I seriously don't know how we expect juries to do their job competently. Because I'm not a moron, and have also been an attorney for a quarter century now, and even I can't fully follow the Ninth Circuit's explanation today as to what it means (or what we have to tell a jury) when we say that someone who ships firearms from one state to another may be acting in "willful"violation of the law.
If even someone like me can't fully understand what we're saying, how in God's Green Earth can we expect a jury of laypeople with absolutely no legal training to figure it out on their own (instructed properly or not)?
I understand why there's sufficient evidence to convict here. Mr. Hernandez drove a super long way to buy a ton of guns in Arizona that he couldn't have bought in California, and then drove back here and they ended up in the hands of others. Yeah. That may well be illegal.
But it's only illegal if it's willful, and, geeze, I'm just at a total loss to explain to a nonlawyer -- or even a lawyer! -- what the true dividing line is between willful knowledge of illegality and lack of such knowledge. Even after reading the opinion.
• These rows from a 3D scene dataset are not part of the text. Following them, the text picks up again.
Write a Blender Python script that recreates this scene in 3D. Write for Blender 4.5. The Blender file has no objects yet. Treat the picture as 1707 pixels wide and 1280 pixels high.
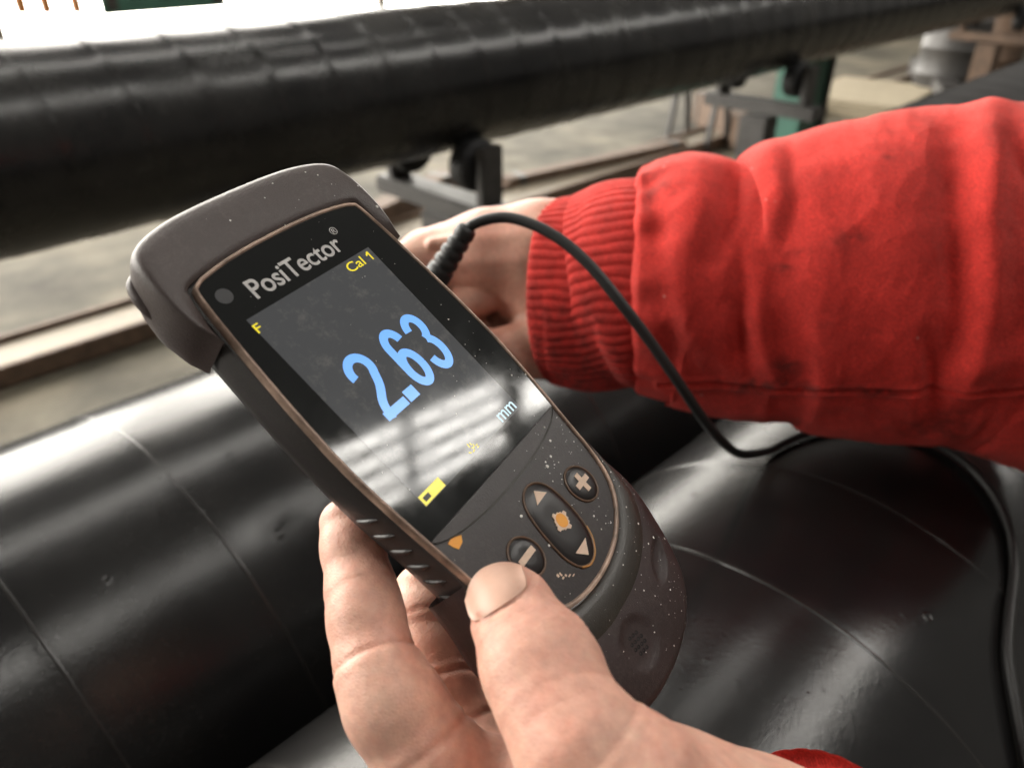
import bpy, bmesh, math, random
import numpy as np
from mathutils import Matrix, Vector

random.seed(7)
rng = np.random.default_rng(7)
scene = bpy.context.scene
COL = scene.collection

# ------------------------------------------------------------------ camera
F_PX, CX, CY = 1290.0, 853.5, 640.0
CAM = np.array([0.0, 0.0, 1.30])
# camera axes in the world: x runs along the pipes, y towards the far pipe
R = np.array([[0.70250039, 0.3672, -0.60963707],
              [-0.71168336, 0.36246196, -0.60177083],
              [0.0, 0.8566128, 0.5159598]])
cam_d = bpy.data.cameras.new("camera")
cam = bpy.data.objects.new("camera", cam_d)
COL.objects.link(cam)
m = Matrix([list(R[i]) + [CAM[i]] for i in range(3)] + [[0, 0, 0, 1]])
cam.matrix_world = m
cam_d.sensor_width = 9.8
cam_d.lens = F_PX / 1707.0 * 9.8
cam_d.clip_start = 0.01
cam_d.clip_end = 200
cam_d.dof.use_dof = True
cam_d.dof.focus_distance = 0.180
cam_d.dof.aperture_fstop = 3.8
scene.camera = cam

# ------------------------------------------------------------------ world, exposure
world = bpy.data.worlds.new("World")
scene.world = world
world.use_nodes = True
bg = world.node_tree.nodes["Background"]
bg.inputs[0].default_value = (1.0, 0.94, 0.86, 1)
bg.inputs[1].default_value = 0.19
WINDOW_L = 13.0
SKY_L = 22.0
scene.view_settings.view_transform = 'Standard'
scene.view_settings.look = 'None'
scene.view_settings.exposure = 0.2
scene.view_settings.gamma = 1.0
scene.cycles.use_denoising = True
scene.cycles.max_bounces = 8
scene.cycles.sample_clamp_indirect = 6.0

# ------------------------------------------------------------------ helpers
def camc(px, py, d):
    """photo pixel and depth in metres -> camera coordinates (mm)"""
    return np.array([(px - CX) / F_PX * d, -(py - CY) / F_PX * d, -d]) * 1000.0

def to_world(c):
    return (np.asarray(c) * 0.001) @ R.T + CAM

def P(px, py, d):
    return to_world(camc(px, py, d))

def at_y(px, py, y):
    w = R @ np.array([(px - CX) / F_PX, -(py - CY) / F_PX, -1.0])
    return CAM + w * (y / w[1])

def at_z(px, py, z):
    w = R @ np.array([(px - CX) / F_PX, -(py - CY) / F_PX, -1.0])
    return CAM + w * ((z - CAM[2]) / w[2])

def link(o, parent=None):
    COL.objects.link(o)
    if parent is not None:
        o.parent = parent
    return o

def empty(name, loc, label=None, cat=None, group=None, rot=None):
    o = bpy.data.objects.new(name, None)
    o.empty_display_size = 0.02
    if rot is None:
        o.location = Vector(loc)
    else:
        o.matrix_world = Matrix([list(rot[i]) + [loc[i]] for i in range(3)] + [[0, 0, 0, 1]])
    link(o)
    tag(o, label, cat, group)
    return o

def tag(o, label=None, cat=None, group=None, kind=None):
    if label: o["label"] = label
    if cat: o["category"] = cat
    if group: o["group"] = group
    if kind: o["kind"] = kind
    return o

def mesh_obj(name, verts, faces, mat, parent=None, smooth=True, origin=(0, 0, 0), autos=None):
    me = bpy.data.meshes.new(name)
    v = np.asarray(verts, float) - np.asarray(origin, float)
    me.from_pydata(v.tolist(), [], [list(map(int, f)) for f in faces])
    me.update()
    if mat is not None:
        me.materials.append(mat)
    if smooth:
        me.polygons.foreach_set("use_smooth", [True] * len(me.polygons))
        if autos is not None:
            me.set_sharp_from_angle(angle=math.radians(autos))
    o = bpy.data.objects.new(name, me)
    link(o, parent)
    if parent is None:
        o.location = Vector(origin)
    return o

def bevel_box(lo, hi, bev=0.0, seg=2):
    bm = bmesh.new()
    bmesh.ops.create_cube(bm, size=1)
    lo, hi = np.array(lo, float), np.array(hi, float)
    for v in bm.verts:
        v.co = Vector((np.array(v.co) + 0.5) * (hi - lo) + lo)
    if bev > 0:
        bmesh.ops.bevel(bm, geom=bm.edges[:], offset=bev, segments=seg, affect='EDGES')
    return bm

def bm_obj(name, bm, mat, parent=None, smooth=False, autos=None):
    me = bpy.data.meshes.new(name)
    bmesh.ops.recalc_face_normals(bm, faces=bm.faces[:])
    bm.to_mesh(me); bm.free()
    if mat: me.materials.append(mat)
    if smooth:
        me.polygons.foreach_set("use_smooth", [True] * len(me.polygons))
        if autos: me.set_sharp_from_angle(angle=math.radians(autos))
    o = bpy.data.objects.new(name, me)
    return link(o, parent)

def box(name, lo, hi, mat, parent=None, bev=0.0):
    return bm_obj(name, bevel_box(lo, hi, bev), mat, parent, smooth=bev > 0, autos=40)

def smooth_path(pts, n):
    pts = np.asarray(pts, float)
    seg = np.r_[0, np.cumsum(np.linalg.norm(np.diff(pts, axis=0), axis=1))]
    ext = np.vstack([2 * pts[0] - pts[1], pts, 2 * pts[-1] - pts[-2]])
    t = np.linspace(0, seg[-1], n)
    out = []
    for tt in t:
        i = min(np.searchsorted(seg, tt, side='right') - 1, len(pts) - 2)
        u = (tt - seg[i]) / (seg[i + 1] - seg[i])
        p0, p1, p2, p3 = ext[i], ext[i + 1], ext[i + 2], ext[i + 3]
        out.append(0.5 * ((2 * p1) + (-p0 + p2) * u + (2 * p0 - 5 * p1 + 4 * p2 - p3) * u * u + (-p0 + 3 * p1 - 3 * p2 + p3) * u ** 3))
    return np.array(out)

def tube(path, radii, nseg=16, caps=True):
    path = np.asarray(path, float); n = len(path)
    radii = np.broadcast_to(np.asarray(radii, float), (n,))
    T = np.gradient(path, axis=0); T /= np.linalg.norm(T, axis=1)[:, None]
    a = np.array([0, 0, 1.0])
    if abs(T[0] @ a) > 0.9: a = np.array([1.0, 0, 0])
    N = a - T[0] * (a @ T[0]); N /= np.linalg.norm(N)
    V, Fc = [], []
    for i in range(n):
        N = N - T[i] * (N @ T[i]); N /= np.linalg.norm(N)
        B = np.cross(T[i], N)
        for k in range(nseg):
            th = 2 * math.pi * k / nseg
            V.append(path[i] + radii[i] * (math.cos(th) * N + math.sin(th) * B))
    for i in range(n - 1):
        for k in range(nseg):
            k2 = (k + 1) % nseg
            Fc.append((i * nseg + k, i * nseg + k2, (i + 1) * nseg + k2, (i + 1) * nseg + k))
    if caps:
        Fc.append(tuple(range(nseg))[::-1])
        Fc.append(tuple((n - 1) * nseg + k for k in range(nseg)))
    return V, Fc

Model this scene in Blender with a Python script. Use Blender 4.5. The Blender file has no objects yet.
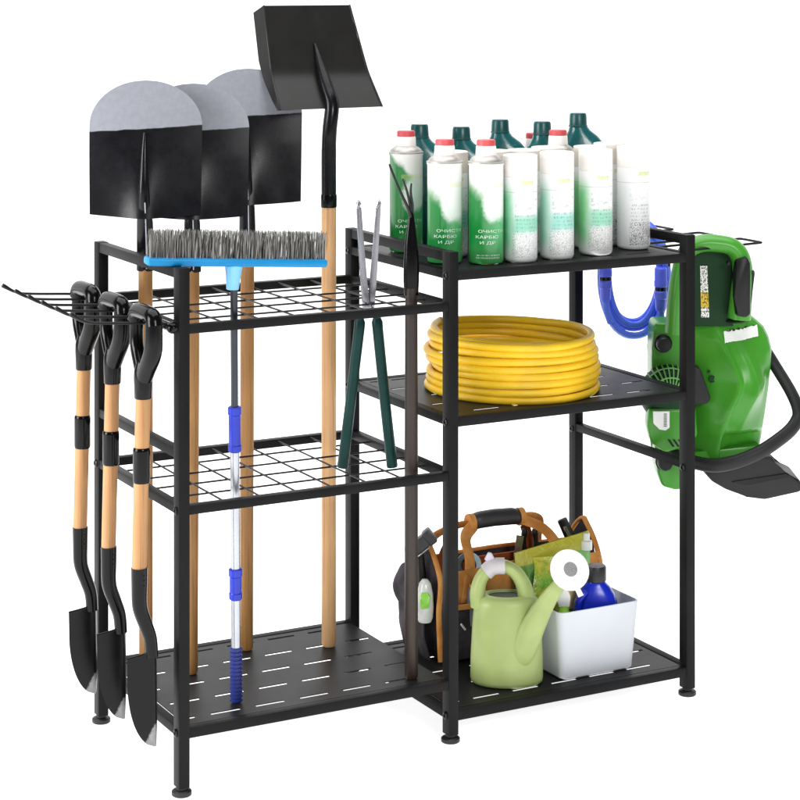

Look, I understand, we have to do our best, and I appreciate the Ninth Circuit both caring deeply about the issue (it reverses the conviction here because the instruction, while admittedly "accurate", allegedly wasn't "clear enough") and trying their absolute best.
But lots of the opinion nonetheless reads like eleventh century theological analyses of how many angels can fit on the head of the opinion, and -- worse -- how to explain that reasoning to largely disinterested nontheologians.